Asset manager 21Shares is seeking to launch an exchange-traded fund (ETF) tracking the token behind the perpetual futures protocol and blockchain, Hyperliquid, amid growing Wall Street interest in alternative cryptocurrencies. The company filed for the 21Shares Hyperliquid ETF with the Securities and Exchange Commission on Wednesday, which did not disclose a ticker symbol or fee. Coinbase Custody and BitGo Trust were named as custodians.
This filing follows a similar submission for a Hyperliquid (HYPE) ETF from Bitwise last month. The token provides discounts on the Hyperliquid decentralized exchange and is utilized for paying fees on its blockchain. Its value has appreciated over the past year, mirroring the increasing popularity of the service.
US investors have shown a clear demand for ETFs that track more volatile altcoins, some of which incorporate novel instruments like staking.

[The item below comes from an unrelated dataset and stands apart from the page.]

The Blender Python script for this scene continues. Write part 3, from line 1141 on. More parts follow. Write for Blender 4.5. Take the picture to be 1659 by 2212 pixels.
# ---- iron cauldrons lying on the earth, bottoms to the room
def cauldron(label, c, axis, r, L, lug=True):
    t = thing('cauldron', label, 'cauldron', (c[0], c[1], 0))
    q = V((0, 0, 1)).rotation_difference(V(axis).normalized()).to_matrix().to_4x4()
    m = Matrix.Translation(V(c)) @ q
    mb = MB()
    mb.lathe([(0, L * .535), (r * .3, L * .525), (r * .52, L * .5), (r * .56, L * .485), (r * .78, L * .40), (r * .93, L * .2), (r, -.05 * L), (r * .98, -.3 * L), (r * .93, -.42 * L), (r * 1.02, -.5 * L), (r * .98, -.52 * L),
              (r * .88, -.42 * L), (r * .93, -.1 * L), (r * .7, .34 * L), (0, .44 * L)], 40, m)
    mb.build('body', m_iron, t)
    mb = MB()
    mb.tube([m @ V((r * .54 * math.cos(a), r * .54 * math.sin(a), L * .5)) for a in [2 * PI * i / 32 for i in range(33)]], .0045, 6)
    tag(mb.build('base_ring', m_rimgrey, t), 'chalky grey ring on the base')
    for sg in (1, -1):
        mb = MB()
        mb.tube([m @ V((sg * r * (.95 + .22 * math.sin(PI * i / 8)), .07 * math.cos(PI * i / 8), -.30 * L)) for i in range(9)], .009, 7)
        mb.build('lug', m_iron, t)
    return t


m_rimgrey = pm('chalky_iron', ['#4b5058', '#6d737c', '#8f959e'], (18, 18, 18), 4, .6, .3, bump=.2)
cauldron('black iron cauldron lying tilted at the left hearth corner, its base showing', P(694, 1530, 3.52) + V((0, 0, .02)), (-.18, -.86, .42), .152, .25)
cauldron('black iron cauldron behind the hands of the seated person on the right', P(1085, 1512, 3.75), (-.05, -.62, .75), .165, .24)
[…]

Bitwise’s recently launched Solana (SOL) ETF recorded substantial trading volume on its second day in the market.
Bitwise Solana Staking ETF Volume Sees Significant Activity
The Bitwise Solana Staking ETF (BSOL) concluded its second day of trading on Wednesday with over $72 million in trading volume. Bloomberg ETF analyst Eric Balchunas described the figure as "a huge number" and "a good sign," noting that trading volume for most ETFs typically declines after the initial day's hype.

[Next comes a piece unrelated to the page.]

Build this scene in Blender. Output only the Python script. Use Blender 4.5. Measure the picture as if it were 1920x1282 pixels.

BSOL commenced trading on Tuesday alongside Canary Capital’s Litecoin (LTC) and Hedera (HBAR) ETFs. Bitwise’s ETF achieved $55.4 million in trading volume on its debut, which Balchunas identified as the highest among all crypto ETFs launched in 2025.

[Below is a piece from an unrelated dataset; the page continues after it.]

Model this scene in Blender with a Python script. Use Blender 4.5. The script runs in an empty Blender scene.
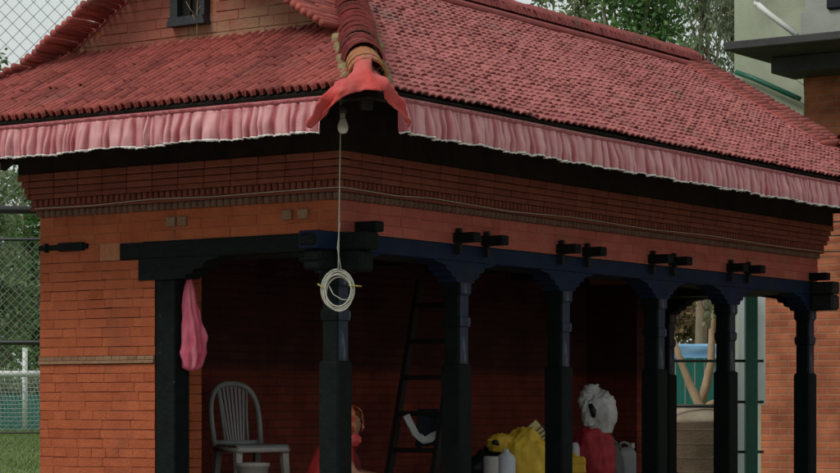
import bpy, math, random
from mathutils import Vector, Matrix, noise
random.seed(7)
R = math.radians
E = 1.3                      # eye height
KX, KY = -.486, 13.5         # near wall corner of the pavilion
FLR = .6
C, S = .5655, .8247
def W(a, b, z=0): return Vector((KX + C*a - S*b, KY + S*a + C*b, z))
ROT = math.atan2(S, C)
scene = bpy.context.scene
col = scene.collection

# ------------------------------------------------------------------ mesh builder
class MB:
    def __init__(s): s.v=[]; s.f=[]; s.t=[]; s.sm=[]
    def add(s, vs, fs, tone=.5, smooth=False):
        n=len(s.v); s.v += [tuple(v) for v in vs]
        for f in fs: s.f.append(tuple(i+n for i in f)); s.t.append(tone); s.sm.append(smooth)
    def box(s, x0,x1,y0,y1,z0,z1, tone=.5, bev=0, jit=0):
        if bev<=0:
            vs=[(x,y,z) for x in (x0,x1) for y in (y0,y1) for z in (z0,z1)]
            if jit: vs=[tuple(c+random.uniform(-jit,jit) for c in v) for v in vs]
            s.add(vs,[(0,1,3,2),(4,6,7,5),(0,4,5,1),(2,3,7,6),(0,2,6,4),(1,5,7,3)],tone)
        else:
            b=bev; q=[]
            for x,sx in ((x0,1),(x1,-1)):
                for y,sy in ((y0,1),(y1,-1)):
                    for z,sz in ((z0,1),(z1,-1)):
                        q.append((x,y+sy*b,z+sz*b)); q.append((x+sx*b,y,z+sz*b)); q.append((x+sx*b,y+sy*b,z))
            I=lambda i,j,k,m:(i*4+j*2+k)*3+m
            F=[]
            for i in (0,1): F.append((I(i,0,0,0),I(i,0,1,0),I(i,1,1,0),I(i,1,0,0)))
            for j in (0,1): F.append((I(0,j,0,1),I(0,j,1,1),I(1,j,1,1),I(1,j,0,1)))
            for k in (0,1): F.append((I(0,0,k,2),I(0,1,k,2),I(1,1,k,2),I(1,0,k,2)))
            for i in (0,1):
                for j in (0,1): F.append((I(i,j,0,0),I(i,j,1,0),I(i,j,1,1),I(i,j,0,1)))
                for k in (0,1): F.append((I(i,0,k,0),I(i,1,k,0),I(i,1,k,2),I(i,0,k,2)))
            for j in (0,1):
                for k in (0,1): F.append((I(0,j,k,1),I(1,j,k,1),I(1,j,k,2),I(0,j,k,2)))
            for i in (0,1):
                for j in (0,1):
                    for k in (0,1): F.append((I(i,j,k,0),I(i,j,k,1),I(i,j,k,2)))
            s.add(q,F,tone)
    def tube(s, pts, r, n=6, tone=.5, smooth=True, cap=True):
        pts=[Vector(p) for p in pts]; rs=r if isinstance(r,(list,tuple)) else [r]*len(pts)
        vs=[]; prev=None
        for i,p in enumerate(pts):
            d=(pts[min(i+1,len(pts)-1)]-pts[max(i-1,0)])
            d=d.normalized() if d.length>1e-9 else Vector((0,0,1))
            if prev is None:
                u=d.cross(Vector((0,0,1)));
                if u.length<.05: u=d.cross(Vector((0,1,0)))
            else: u=prev-d*prev.dot(d)
            u.normalize(); prev=u; w=d.cross(u)
            for k in range(n):
                an=2*math.pi*k/n; vs.append(p+(u*math.cos(an)+w*math.sin(an))*rs[i])
        fs=[]
        for i in range(len(pts)-1):
            for k in range(n):
                k2=(k+1)%n; fs.append((i*n+k,i*n+k2,(i+1)*n+k2,(i+1)*n+k))
        if cap: fs.append(tuple(range(n))[::-1]); fs.append(tuple((len(pts)-1)*n+k for k in range(n)))
        s.add(vs,fs,tone,smooth)
    def lathe(s, prof, n=20, c=(0,0,0), tone=.5, sx=1, sy=1, smooth=True):
        vs=[]; fs=[]
        for r,z in prof:
            for k in range(n):
                an=2*math.pi*k/n; vs.append((c[0]+r*sx*math.cos(an), c[1]+r*sy*math.sin(an), c[2]+z))
        for i in range(len(prof)-1):
            for k in range(n):
                k2=(k+1)%n; fs.append((i*n+k,i*n+k2,(i+1)*n+k2,(i+1)*n+k))
        fs.append(tuple(range(n))[::-1]); fs.append(tuple((len(prof)-1)*n+k for k in range(n)))
        s.add(vs,fs,tone,smooth)
    def prism(s, poly, fn, t0, t1, tone=.5):
        n=len(poly); vs=[fn(p,t0) for p in poly]+[fn(p,t1) for p in poly]
        fs=[tuple(range(n))[::-1], tuple(range(n,2*n))]+[(i,(i+1)%n,n+(i+1)%n,n+i) for i in range(n)]
        s.add(vs,fs,tone)
    def grid(s, fn, nu, nv, tone=.5, smooth=True, closed_u=False):
        vs=[fn(i/nu, j/nv) for j in range(nv+1) for i in range(nu+1)]
        fs=[(j*(nu+1)+i, j*(nu+1)+i+1, (j+1)*(nu+1)+i+1, (j+1)*(nu+1)+i) for j in range(nv) for i in range(nu)]
        s.add(vs,fs,tone,smooth)
    def build(s, name, mat, parent=None, loc=(0,0,0), rz=0, **kw):
        me=bpy.data.meshes.new(name); me.from_pydata(s.v,[],s.f)
        at=me.attributes.new('tone','FLOAT','FACE'); at.data.foreach_set('value',s.t)
        me.polygons.foreach_set('use_smooth',s.sm)
        me.materials.append(mat); me.update()
        import bmesh
        if len(s.f)<60000:
            bm=bmesh.new(); bm.from_mesh(me); bmesh.ops.recalc_face_normals(bm,faces=bm.faces); bm.to_mesh(me); bm.free()
        o=bpy.data.objects.new(name,me); col.objects.link(o)
        o.location=loc; o.rotation_euler=(0,0,rz)
        if parent: o.parent=parent
        for k,v in kw.items(): o[k]=v
        return o
def empty(name, loc=(0,0,0), rz=0, **kw):
    o=bpy.data.objects.new(name,None); col.objects.link(o); o.location=loc; o.rotation_euler=(0,0,rz)
    o.empty_display_size=.1
    for k,v in kw.items(): o[k]=v
    return o
def thicken(o, t, off=0):
    m=o.modifiers.new('Solidify','SOLIDIFY'); m.thickness=t; m.offset=off; return o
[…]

Grayscale Investments also launched its staking-enabled Grayscale Solana Trust ETF (GSOL) on Wednesday, aiming to compete with Bitwise's similar offering. However, Balchunas reported that GSOL's debut trading volume was $4 million, which he characterized as "healthy but [obviously] short of BSOL." He further commented that being only one day behind is a significant disadvantage and makes competition much harder.